Sixteen Tones

音律と音階・ヴァイブ・ジャズ・ガラス絵・ミステリ.....

無言館展と「遺された画集」

2023-06-11 10:17:21 | 読書

本棚に 2017 年秋 呉美術館の「無言館 遺された絵画展」 ①のカタログ.
昨年読んだ 野見山暁治 「遺された画集」② 平凡社 (ライブラリー オフシリーズ 2004/6) を思い出した.
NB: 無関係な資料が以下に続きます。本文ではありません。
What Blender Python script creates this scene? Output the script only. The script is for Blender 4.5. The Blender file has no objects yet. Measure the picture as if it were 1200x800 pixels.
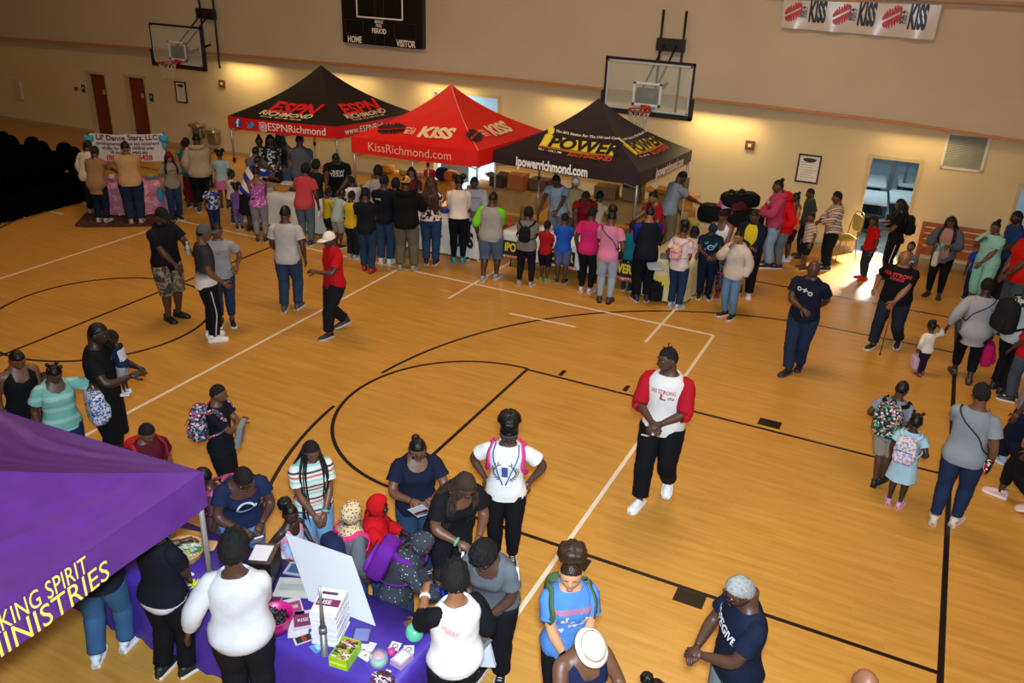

野見山本 (以下 ② として引用する) には原田新と久保克彦が続いて登場する.ふたりは東京美術学校の1年違いで,トップ画像左は ① からの原田による「妹・千枝子の像」.
① には 100 ベージほど離れた久保のページに,千江子さんの記憶が載っていた「久保さんは出征されるとき,私に対してある告白をされてゆかれたのです.まだ歳ゆかぬ小娘だった私は,そのときはたいして心を動かされず....」.

同じ ① による,原田の弟 茂さんの記憶「久保さんは戦地ではまったく一言も口をきかなかったそうです....あの戦争に人一倍の疑問と後悔の念をもって参加していたのでしょう」.
久保の疑問と後悔は ② にも伺うことができる.右下の久保作品「対象」を ② の著者 野見山は反戦画として高く評価している.でも合計 16 ページの文章で克彦・千枝子のロマンスには触れずじまい.
意外に Wikipedia に詳細な記述があった.左上のスタイル画は Wiki からの転載だが,バッグとポケットのHとTは原田千枝子のイニシャルだそうだ.

① で好きなのは市瀬文夫「温室の前」.軍国主義の時代の絵ではない!!  
息子 和利さんの記憶「父はあの時代ではめずらしい現代的な人だったと母が話していました.絵にもそんな父の性格が現れているんじゃないでしょうか」.
市瀬は野見山の美校入学と入れ違いに卒業したらしく,② には市瀬は登場しない.